I was unable to see any the other day. At this season the larks are usually bunched, feeding here and there in small flocks. In fact I saw very few birds along the road. About half way across six pheasants were feeding. Usually there are gulls about the little ponds in the hollow but not a vestige of one did I come across. But in the roadside hedge just across the shallow ditch and at a distance I could easily have stretched my arm I came on a white-crowned sparrow sitting alone so far as I could see and looking just a little forlorn. Certainly the bird had not the air he has when summer comes and from every bush his brothers pour forth their little song, its very monotony of repetition giving it a peculiar charm. I was particularly interested in seeing this bird, for I have no recollection of having ever come across one before in the winter.
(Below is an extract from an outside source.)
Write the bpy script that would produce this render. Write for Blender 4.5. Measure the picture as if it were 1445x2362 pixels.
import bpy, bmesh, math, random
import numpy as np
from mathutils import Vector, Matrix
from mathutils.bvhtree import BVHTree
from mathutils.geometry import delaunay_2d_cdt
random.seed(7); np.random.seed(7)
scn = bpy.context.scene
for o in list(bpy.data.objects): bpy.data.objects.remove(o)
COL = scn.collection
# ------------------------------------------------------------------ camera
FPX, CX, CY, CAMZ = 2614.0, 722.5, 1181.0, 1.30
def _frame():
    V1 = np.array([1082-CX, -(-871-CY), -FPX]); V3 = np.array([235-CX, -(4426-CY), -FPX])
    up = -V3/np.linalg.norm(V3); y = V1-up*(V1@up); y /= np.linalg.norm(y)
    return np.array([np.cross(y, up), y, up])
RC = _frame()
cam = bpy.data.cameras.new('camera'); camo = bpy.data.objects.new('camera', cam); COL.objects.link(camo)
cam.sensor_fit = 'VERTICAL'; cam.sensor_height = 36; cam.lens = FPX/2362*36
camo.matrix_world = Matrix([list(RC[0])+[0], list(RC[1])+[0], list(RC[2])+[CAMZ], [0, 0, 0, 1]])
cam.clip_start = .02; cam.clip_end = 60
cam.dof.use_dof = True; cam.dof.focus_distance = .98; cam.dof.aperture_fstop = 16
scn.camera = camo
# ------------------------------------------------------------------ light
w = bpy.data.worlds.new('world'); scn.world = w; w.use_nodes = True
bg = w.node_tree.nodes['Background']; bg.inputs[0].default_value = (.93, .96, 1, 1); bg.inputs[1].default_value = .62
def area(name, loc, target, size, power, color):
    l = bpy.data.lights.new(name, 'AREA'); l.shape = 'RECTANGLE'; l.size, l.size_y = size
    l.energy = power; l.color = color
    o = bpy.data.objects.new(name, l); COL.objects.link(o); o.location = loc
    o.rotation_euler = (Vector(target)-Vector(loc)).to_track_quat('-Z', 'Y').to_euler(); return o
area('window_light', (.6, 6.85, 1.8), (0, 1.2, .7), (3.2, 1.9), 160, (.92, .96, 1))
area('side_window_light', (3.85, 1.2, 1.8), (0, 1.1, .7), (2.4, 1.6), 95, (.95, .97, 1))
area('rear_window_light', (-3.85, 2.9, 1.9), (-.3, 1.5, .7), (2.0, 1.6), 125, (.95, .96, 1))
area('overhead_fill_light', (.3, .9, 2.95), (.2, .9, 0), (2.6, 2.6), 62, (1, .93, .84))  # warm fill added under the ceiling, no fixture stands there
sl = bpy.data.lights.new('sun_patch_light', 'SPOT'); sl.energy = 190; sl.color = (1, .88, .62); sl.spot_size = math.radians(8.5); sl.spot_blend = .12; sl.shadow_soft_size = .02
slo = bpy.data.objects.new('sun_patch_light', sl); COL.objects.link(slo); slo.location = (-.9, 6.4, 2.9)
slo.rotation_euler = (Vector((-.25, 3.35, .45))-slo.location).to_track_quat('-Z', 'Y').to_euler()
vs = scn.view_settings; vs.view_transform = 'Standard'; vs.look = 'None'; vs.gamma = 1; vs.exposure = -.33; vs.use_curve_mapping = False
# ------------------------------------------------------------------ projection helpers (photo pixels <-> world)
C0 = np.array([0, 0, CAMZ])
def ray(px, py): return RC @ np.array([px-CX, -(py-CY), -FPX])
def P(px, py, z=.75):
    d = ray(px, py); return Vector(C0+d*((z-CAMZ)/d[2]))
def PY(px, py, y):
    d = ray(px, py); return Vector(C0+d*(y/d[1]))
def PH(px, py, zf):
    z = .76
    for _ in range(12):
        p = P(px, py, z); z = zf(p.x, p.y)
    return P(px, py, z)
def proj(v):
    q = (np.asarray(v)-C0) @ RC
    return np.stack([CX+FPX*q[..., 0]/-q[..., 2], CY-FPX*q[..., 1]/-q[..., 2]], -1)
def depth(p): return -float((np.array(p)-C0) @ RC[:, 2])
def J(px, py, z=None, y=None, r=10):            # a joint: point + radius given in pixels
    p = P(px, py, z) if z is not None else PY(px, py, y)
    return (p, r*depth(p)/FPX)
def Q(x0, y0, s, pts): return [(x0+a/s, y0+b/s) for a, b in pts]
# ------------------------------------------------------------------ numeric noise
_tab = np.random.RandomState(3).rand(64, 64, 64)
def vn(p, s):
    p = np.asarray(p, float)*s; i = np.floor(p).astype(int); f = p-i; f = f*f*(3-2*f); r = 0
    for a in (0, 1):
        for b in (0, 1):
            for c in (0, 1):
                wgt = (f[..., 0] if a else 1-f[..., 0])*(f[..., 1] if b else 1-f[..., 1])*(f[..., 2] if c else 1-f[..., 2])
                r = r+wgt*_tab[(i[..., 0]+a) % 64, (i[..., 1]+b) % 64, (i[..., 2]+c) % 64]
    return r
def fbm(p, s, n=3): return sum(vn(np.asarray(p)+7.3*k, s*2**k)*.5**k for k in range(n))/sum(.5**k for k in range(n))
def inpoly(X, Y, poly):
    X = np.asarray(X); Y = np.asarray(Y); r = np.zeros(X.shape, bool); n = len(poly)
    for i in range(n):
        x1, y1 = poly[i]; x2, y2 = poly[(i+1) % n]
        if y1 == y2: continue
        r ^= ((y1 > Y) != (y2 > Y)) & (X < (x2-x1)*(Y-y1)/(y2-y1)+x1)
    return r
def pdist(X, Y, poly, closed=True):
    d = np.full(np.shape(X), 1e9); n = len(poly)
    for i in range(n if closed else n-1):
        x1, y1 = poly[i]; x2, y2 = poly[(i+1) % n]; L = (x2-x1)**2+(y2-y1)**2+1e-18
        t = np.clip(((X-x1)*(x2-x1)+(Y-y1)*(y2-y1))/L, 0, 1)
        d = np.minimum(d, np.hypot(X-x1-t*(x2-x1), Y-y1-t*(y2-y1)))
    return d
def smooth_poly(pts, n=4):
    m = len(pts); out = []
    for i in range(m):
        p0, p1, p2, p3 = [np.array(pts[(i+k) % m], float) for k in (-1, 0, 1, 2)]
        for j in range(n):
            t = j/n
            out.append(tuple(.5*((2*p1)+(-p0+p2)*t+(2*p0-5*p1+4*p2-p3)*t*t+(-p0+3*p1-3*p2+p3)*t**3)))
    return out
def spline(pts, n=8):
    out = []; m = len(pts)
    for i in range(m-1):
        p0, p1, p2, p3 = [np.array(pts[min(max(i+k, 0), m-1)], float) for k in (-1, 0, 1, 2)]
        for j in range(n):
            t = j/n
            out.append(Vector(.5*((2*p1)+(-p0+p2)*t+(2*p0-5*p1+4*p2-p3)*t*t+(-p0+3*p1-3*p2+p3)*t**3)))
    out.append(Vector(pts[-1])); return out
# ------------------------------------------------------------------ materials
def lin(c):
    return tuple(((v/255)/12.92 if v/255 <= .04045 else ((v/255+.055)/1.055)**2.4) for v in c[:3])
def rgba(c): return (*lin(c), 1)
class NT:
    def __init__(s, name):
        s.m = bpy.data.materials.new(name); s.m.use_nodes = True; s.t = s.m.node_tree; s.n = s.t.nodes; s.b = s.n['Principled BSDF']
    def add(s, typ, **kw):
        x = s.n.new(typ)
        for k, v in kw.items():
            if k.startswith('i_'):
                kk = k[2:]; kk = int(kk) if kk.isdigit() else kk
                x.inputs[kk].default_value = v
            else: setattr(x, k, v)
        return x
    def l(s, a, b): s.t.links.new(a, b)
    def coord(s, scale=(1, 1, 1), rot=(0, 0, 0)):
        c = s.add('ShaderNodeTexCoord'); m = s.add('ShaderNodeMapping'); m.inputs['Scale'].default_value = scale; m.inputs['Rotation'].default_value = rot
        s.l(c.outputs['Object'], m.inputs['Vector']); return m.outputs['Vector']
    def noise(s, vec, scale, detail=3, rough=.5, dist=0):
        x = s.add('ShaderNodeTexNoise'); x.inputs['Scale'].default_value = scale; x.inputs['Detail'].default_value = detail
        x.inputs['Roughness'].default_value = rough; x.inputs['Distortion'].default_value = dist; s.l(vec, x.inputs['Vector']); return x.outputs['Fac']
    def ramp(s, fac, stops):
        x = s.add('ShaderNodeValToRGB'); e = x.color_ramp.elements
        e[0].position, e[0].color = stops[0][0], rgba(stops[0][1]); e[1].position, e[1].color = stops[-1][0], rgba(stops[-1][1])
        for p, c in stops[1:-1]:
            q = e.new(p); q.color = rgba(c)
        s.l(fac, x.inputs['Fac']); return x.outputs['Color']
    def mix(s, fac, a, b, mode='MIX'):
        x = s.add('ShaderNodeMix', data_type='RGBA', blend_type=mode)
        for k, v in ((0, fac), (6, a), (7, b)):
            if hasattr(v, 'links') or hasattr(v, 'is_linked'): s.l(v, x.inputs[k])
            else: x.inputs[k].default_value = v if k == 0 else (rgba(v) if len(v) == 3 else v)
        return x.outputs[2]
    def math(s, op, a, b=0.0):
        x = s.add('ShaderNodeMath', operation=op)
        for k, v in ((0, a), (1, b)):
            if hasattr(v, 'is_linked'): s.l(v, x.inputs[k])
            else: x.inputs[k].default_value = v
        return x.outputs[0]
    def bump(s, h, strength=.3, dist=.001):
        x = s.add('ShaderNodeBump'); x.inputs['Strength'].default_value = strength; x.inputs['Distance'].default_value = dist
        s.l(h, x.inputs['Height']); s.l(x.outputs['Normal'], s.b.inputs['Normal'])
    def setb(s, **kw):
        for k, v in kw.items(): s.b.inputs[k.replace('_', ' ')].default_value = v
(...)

Our friend seemed very shabby, his little striped cap having lost the full glory of its black and white velvet. Before the erection of the present Johnson Street Bridge and the construction of the new road and when the traffic across the bridge was largely pedestrian it was one of my greatest pleasures to walk through the white-capped sparrow chorus in early summer. Every bush on the old Songhees Reserve seemed to have a songster in it, each vying with the other in the rendition of the tribal melody. I am glad to say there are still plenty of these pretty sparrows about in summer. If their song were recorded in a moving picture the sound of it would, I am sure, melt the toughest Victoria heart when away from home, so characteristic is it of our end of the Island.

In the Open Woods

I turned off Lansdowne Road into the rocky pasture fields after my accustomed manner. The grey-green grass, the ledges of lichened rock, the oak trees old and young, the balsam firs in their dark shining green, the thickets in the wet hollow all purple and red with wild rose hips, the ancient fences, the cattle paths, the old road whose solitary bridge has at last succumbed to time: All these I know by heart and yet they never lose their attraction under whatever effects of light or vicissitudes of weather they are approached. Sometimes there are cattle in the scene or in the far fields a man and team plowing; very rarely a wanderer like myself.
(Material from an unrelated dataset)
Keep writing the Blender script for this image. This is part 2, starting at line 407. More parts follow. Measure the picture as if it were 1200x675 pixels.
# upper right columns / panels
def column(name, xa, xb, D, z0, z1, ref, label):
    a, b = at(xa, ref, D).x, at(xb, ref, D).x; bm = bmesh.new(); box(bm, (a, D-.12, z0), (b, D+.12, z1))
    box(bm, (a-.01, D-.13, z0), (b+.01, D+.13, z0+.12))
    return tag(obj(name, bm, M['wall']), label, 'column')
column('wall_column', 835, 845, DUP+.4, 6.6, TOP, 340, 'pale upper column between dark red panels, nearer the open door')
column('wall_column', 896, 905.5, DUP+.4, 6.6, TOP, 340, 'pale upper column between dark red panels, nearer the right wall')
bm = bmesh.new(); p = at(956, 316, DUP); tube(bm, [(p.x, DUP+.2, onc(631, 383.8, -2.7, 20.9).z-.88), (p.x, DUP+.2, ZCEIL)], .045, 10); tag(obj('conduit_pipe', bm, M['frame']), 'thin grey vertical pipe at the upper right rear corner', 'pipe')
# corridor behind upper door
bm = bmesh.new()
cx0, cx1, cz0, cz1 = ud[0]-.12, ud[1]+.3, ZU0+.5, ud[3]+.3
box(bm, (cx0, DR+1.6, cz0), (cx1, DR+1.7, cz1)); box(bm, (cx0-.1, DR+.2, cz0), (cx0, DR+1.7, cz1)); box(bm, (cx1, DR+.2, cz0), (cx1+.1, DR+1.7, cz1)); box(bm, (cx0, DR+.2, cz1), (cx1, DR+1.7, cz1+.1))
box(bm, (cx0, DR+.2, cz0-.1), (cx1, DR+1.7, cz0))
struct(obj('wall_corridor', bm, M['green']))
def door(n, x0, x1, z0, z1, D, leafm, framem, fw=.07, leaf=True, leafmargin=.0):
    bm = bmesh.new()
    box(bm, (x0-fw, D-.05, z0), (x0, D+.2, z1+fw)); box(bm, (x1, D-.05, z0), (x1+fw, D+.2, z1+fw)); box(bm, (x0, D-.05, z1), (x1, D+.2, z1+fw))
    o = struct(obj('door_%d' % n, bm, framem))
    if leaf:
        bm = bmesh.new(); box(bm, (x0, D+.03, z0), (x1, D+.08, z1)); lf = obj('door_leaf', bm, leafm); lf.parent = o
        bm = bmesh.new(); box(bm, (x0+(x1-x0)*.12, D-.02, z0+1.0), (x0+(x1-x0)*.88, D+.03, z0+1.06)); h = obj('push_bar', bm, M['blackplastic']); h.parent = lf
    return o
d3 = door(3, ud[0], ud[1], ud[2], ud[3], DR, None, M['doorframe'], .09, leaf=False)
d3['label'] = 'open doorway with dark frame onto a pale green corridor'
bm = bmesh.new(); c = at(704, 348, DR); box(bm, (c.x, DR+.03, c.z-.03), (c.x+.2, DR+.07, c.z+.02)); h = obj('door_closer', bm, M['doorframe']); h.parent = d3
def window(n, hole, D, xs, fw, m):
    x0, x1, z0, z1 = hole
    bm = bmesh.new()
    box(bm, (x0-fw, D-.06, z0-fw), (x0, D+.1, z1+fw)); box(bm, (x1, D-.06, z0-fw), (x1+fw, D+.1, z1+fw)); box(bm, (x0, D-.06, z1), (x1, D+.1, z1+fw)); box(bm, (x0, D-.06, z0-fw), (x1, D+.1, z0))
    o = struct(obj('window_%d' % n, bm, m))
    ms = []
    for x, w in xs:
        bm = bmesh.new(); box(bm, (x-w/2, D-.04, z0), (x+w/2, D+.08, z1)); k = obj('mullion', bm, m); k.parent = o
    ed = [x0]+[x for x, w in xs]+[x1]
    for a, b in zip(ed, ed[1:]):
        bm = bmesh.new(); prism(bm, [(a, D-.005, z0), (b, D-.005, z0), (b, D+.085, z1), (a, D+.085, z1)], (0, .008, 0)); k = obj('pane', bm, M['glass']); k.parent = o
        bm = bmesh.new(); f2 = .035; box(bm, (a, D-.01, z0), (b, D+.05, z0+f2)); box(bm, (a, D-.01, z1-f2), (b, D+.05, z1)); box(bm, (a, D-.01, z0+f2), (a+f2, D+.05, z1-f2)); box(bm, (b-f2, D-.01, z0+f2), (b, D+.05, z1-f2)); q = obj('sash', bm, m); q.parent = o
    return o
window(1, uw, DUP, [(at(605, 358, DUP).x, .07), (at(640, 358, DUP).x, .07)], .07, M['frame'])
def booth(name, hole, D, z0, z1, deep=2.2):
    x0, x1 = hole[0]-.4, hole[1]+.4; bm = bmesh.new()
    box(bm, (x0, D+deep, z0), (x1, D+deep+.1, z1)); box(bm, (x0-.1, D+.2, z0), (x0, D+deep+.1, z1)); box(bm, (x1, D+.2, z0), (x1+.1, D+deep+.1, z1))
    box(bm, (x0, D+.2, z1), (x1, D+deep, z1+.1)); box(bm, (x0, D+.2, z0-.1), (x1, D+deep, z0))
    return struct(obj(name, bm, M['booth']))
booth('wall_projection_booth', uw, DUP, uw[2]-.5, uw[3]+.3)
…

“A Peaceful Corner, Lansdowne Road, Uplands” By Robert Connell, 1943

I found it however on this visit very still. The little winter brook along broke the quiet with its waters. An aged oak had fallen down and made a quaint bridge over the few inches of width just where the water came through a tiny rocky defile and rushed over a barrier some three inches high. It was interesting and amusing to see how perfectly this Lilliputian stream reproduced the features of their mighty brothers. The long swelling curves of the falling water, the bubbles and the foam, all were there.

The rocks were as usual at this season centers of botanical interest, because of their covering of lowly plants. The lichens especially were colorful objects. Patches of scarlet cladonia bore their brilliant fruiting organs displayed about the funnel-shaped summit of the blue-green stalk.

Cladonia lichen

Another cladonia with fine branching system of a dull brownish hue had tiny roundish knobs no larger than a small mustard seed. Foliaceous species resembled certain ribboned seaweeds except for the color of their branches which were greenish white above the black on the underside concealed from the light. Some species were bright green, others duller and more olivaceous. The barer and more exposed rocks and boulders often showed circular growths of lichens that adhere closely so that it is impossible to remove them. Their dull grayish colors give an appearance of staining to the rock and are one of the important materials of Nature’s palette in rocky and mountainous regions.

As I turned back to Lansdowne Road, Victoria lay beneath a curtain of gold overarched with purple cloud. The spires and towers of the churches with the castellated masses of office blocks were clearly outlined. The city was transfigured in the light of the sun now near its setting, but for the moment hidden from sight.